Tate Britain today is heading relentlessly in the direction of becoming a museum of Modern and Contemporary British art with some history attached. If you have a person in charge whose knowledge stretches back only to the week before last this continued drift is inevitable.
The space for work before 1920 is constantly being squeezed. Currently the building is split into three parts. The vast middle strip, the Duveen Galleries, is customarily wasted promoting an over-rated contemporary. At the moment it is White Cuber Cerith Wyn Evans with sprawling, incoherent patterns of white neon tubing signifying only he knows what. A ‘Senior Curator of Contemporary Art’ writes of this piece on an ‘information’ board: “In this commission CWE has responded to the space of the Duveen Galleries by creating a neon installation which focuses on ideas around the folds and flows of energy via material and immaterial conduits.” Only the author knows what that means. So the gallery’s middle third is wasted.
The eastern third is modern British art since roughly 1920, much of it minor and nearly all of it illustrative of the Modernist Creed. At the far end Hockney currently occupies galleries which usually act as a graveyard for the latest Turner Prize. In the front corner is the Turner annexe, now also used to house Constables which used to live in what is a new ‘installation’ space.

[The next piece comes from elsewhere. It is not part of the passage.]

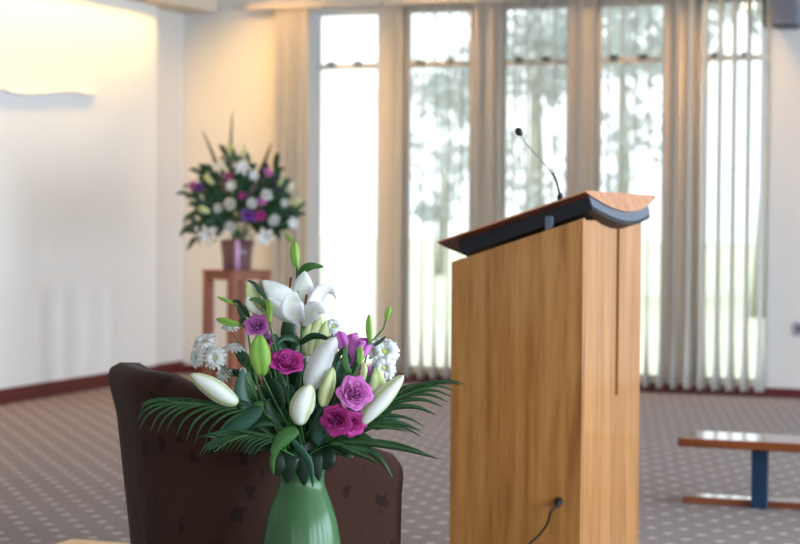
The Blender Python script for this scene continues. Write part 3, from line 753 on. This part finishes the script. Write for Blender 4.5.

The western third used to be all history and is the most popular section. Visited but not crowded it is a perfect place to study those pictures which are hung well enough for the purpose; that is, low enough and not skied as many paintings are here. A shop has intruded at the south end to make way for an ‘Art Now’ gallery on the ‘modern’ side where the shop used to be. Large installation spaces and a photography gallery have also cut sizeable chunks out of this wing. The impression is of a distant history tolerated by being piled high in a restricted space, but which is far from celebrated.Tate Britain urgently needs it own identity. The current regime will not deliver this because all they are capable of understanding is “material and immaterial conduits”.